The article came in handy for Mr. Gandhi, who had for the past two days relentlessly attacked Mr. Modi and the BJP for their handling of the economy and especially on demonetisation and GST.
His party colleague and former Finance Minister P. Chidambaram said on Twitter: " Yashwant Sinha  speaks Truth to Power. Will Power now admit the Truth that economy is sinking?"
"No matter what Power does, ultimately Truth will prevail," he added.
Later, Mr. Chidambaram addressed mediapersons at the Congress headquarters, where he said that he had been writing about the "same weaknesses in the economy" and that his party had been pointing them out regularly over the past several months.
"We are happy Yashwant Sinha has spoken the truth, echoed our views about economy...he has spoken truth to the power," he said.
“The government is completely clueless about what is causing the economic decline. How long will it hide behind the rhetoric of the Prime Minister and the slogans of the party?” he asked. 
Union Home Minister Rajnath Singh and Railways Minister Piyush Goyal defended the government, asserting that the Indian economy was the fastest growing in the world. They said measures such  as demonetisation and GST were bound to create some "uncertainty".

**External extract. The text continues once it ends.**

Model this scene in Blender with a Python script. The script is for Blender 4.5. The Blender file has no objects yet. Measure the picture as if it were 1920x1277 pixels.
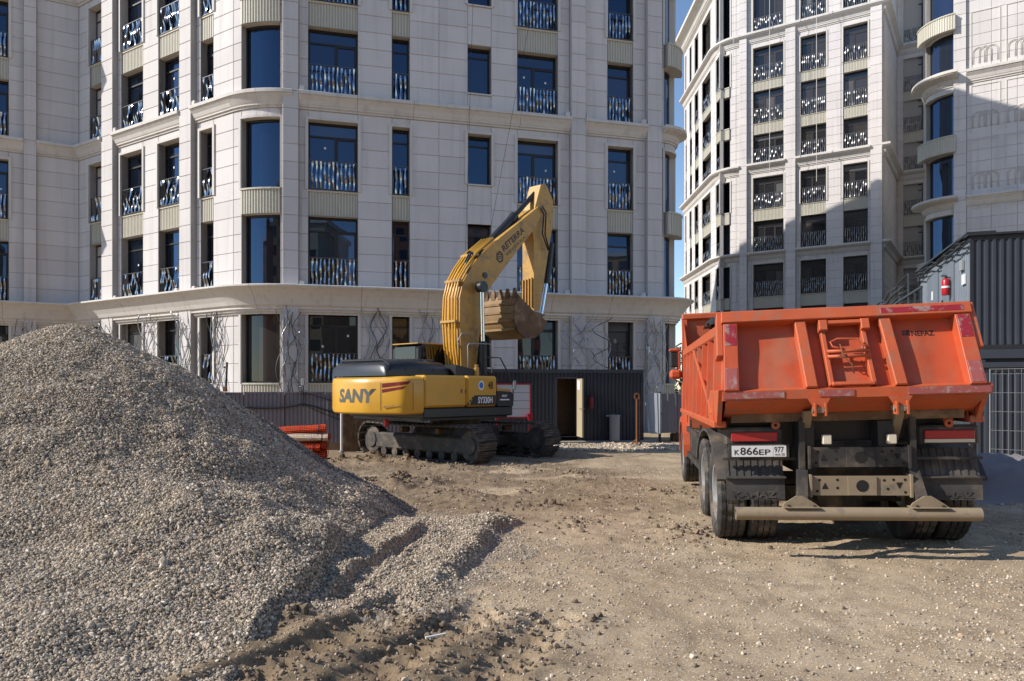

“The whole world acknowledges that India is the fastest growing economy in the world. No one should forget this fact. In the matter of economy, in the international arena, India’s credibility has been established,” Mr. Rajnath Singh said.
Mr. Goyal said the government would not be affected by the criticism and would stay the course as far as reforms were concerned.
“There is bound to be some uncertainty when some transformative changes are made. It may take some amount of time to absorb these changes but this will pass. Challenges come but we will stay the course. The government is steadfast in its resolve to end black money and corruption. It won’t flinch due to some criticism,” he said.